Blasts from the Bloomery . . .
A Note from the Publisher

© Rob Edwards

published in ANVIL Magazine, August 1996

ROPE TRICKS

The last time I used a rope on a horse was in an attempt to teach some farrier students how to do it "safely." It was on a field trip to a Belgian breeding farm in the Rocky Mountains. A 15-hand two-year-old resisted any attempt to trim the back feet, but otherwise seemed like a sensible-enough horse. The apparatus I used consisted of two lengths of 1" cotton rope and an iron ring. One end of the rope was tied around the horse's neck and held the ring at the shoulder. The other length of rope went through the ring and back around the horse's fetlock. The idea was that the foot could be held securely in a raised position and if the horse threw itself or otherwise got into trouble, the rope could be quickly released through the ring.

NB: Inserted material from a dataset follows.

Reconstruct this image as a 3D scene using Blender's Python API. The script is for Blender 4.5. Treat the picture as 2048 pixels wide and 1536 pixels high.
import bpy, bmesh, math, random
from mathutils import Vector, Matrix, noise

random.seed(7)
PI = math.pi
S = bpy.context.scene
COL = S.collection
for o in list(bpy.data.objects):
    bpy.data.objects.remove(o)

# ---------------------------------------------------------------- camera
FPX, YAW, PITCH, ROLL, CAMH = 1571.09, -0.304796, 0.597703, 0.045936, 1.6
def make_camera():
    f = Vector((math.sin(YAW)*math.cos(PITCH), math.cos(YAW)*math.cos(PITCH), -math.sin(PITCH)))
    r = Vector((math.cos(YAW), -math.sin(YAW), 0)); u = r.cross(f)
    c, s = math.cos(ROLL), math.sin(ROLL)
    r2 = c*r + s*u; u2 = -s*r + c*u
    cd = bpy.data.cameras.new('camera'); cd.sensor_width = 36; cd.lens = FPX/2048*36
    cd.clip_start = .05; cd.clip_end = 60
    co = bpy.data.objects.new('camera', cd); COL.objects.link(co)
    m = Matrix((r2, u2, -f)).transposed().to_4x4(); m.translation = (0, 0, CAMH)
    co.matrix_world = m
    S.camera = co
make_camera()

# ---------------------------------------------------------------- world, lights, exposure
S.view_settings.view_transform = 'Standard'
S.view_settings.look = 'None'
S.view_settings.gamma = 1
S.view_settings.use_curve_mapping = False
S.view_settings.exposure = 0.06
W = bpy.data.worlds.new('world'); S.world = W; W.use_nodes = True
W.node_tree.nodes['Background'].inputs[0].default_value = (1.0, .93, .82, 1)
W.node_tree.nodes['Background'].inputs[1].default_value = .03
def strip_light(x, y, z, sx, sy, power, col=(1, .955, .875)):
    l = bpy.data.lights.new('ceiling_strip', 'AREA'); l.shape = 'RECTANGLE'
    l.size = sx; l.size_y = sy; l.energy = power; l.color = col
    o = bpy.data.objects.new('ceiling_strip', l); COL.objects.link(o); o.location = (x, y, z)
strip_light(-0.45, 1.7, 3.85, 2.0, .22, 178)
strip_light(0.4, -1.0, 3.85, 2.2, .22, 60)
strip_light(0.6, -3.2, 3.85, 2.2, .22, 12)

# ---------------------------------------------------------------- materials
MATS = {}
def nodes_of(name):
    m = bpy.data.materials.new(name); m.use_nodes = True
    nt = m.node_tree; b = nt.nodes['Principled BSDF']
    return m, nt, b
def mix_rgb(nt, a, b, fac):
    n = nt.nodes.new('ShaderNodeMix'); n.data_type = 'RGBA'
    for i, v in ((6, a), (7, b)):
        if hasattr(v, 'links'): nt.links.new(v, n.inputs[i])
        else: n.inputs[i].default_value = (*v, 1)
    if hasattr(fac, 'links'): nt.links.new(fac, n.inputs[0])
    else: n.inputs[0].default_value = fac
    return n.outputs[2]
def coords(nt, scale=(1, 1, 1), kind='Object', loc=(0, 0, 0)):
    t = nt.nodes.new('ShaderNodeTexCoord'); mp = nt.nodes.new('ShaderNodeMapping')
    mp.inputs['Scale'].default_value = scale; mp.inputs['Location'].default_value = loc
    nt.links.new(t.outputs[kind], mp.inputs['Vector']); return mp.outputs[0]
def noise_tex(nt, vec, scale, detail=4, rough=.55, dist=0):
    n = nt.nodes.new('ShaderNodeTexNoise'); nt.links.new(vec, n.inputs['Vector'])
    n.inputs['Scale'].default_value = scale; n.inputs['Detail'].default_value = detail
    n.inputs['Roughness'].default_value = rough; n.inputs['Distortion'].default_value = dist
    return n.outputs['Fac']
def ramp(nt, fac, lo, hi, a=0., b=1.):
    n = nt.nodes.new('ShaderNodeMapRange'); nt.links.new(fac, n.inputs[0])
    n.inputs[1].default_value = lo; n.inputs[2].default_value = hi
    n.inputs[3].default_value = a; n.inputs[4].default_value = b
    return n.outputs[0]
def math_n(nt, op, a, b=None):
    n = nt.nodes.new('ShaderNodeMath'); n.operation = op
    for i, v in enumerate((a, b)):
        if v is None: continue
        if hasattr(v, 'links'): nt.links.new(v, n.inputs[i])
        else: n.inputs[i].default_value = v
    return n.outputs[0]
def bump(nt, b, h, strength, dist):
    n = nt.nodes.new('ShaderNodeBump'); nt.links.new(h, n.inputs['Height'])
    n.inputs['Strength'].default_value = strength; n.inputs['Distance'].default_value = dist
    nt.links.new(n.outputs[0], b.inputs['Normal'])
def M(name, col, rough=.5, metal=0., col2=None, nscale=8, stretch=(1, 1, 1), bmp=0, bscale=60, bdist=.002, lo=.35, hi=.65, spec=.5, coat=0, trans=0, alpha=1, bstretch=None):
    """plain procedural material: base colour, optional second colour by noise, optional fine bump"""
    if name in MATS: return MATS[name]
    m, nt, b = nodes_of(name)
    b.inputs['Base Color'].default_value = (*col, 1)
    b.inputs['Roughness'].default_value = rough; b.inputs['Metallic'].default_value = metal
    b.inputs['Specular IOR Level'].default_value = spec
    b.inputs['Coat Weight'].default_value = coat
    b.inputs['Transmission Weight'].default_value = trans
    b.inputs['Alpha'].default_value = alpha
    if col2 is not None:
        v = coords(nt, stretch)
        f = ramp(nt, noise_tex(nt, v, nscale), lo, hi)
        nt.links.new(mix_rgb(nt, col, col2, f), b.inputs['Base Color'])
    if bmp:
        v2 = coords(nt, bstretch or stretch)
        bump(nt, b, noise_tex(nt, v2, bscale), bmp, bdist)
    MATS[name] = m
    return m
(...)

All was going well with the hoof in the raised position when the student holding the lead rope stepped back. The horse followed, discovered that its hind leg was immobilized, panicked, kicked the rope, displacing it up around the hock, ran after the now-running student and headed for the lower 40. In this configuration, the horse had the iron ring beating on the side of its rib cage and any number of rope ends slapping it from every direction.

Taking the most experienced cowboy of the group with me, I headed out after the horse into the sagebrush hoping not to find it tangled up in the barbed wire range fence. We found it behind a small shed shaking like an aspen leaf; it took us some time to approach, attempting to calm the horse as well as catch it. We had just gotten our hands on the halter when one of my more enthusiastic students jumped from behind the shed with tools in hand and farrier apron flapping in the wind. It was probably a good thing for the student that the horse stepped on my chest as it left. Had I been able to get up, who knows what I would have done?

As I gazed up through tear-filled eyes into the big Colorado sky, wondering if my lungs would ever fill again, I realized two things were not for me . . . ropes and students. It took about the same amount of time for me to get my resignation papers in order as it did for that student to get the cockleburrs out of my ropes, which thereafter were used to pull other pickups out of snow banks.